What the President has said is all very well, but I think he will admit that a special rate of nine-pence in the pound, imposed by a Local Authority on the ratepayers of a county at a time when they are put to the very pin of their collar to make ends meet, is a very big impost. The people in the County Wexford expect, in view of the fact that the Irish Government at the time issued these orders, that the Government at least should bear their share of the cost. I want to know at this stage if the Government is prepared to receive representations from the Wexford Co. Council in connection with this matter. What I want to know is if the Government is taking power under this Bill which will enable it to consider representations in connection with this very important matter. I do not think that is an unreasonable request to make.

I could undertake to receive representations, but, as Deputy Figgis says, it must be without prejudice.
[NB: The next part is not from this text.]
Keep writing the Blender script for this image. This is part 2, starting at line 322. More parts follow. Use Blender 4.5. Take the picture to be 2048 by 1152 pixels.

As far as I am concerned I do not quarrel with Deputy Corish's request. What I would like to get a perfectly clear answer about is this, whether it is the intention of the Government to deprive these Rate Collectors of the rights they have received as a result of the decision of this Arbitration Court? That is my concern.

As far as that question is concerned, the Government has no intention now, or at any time, of contravening the law.

On a point of explanation, I desire to make this clear: That not now, or at any other time, have I approached this question from the point of view of doing these people out of anything they are entitled to It is the source from which the superannuation is to come that I am principally concerned with.

Question: "That the Bill be received for final consideration," put and agreed to.

I move that the Bill do now pass.

Agreed.

Ordered—That the Bill be sent to the Seanad.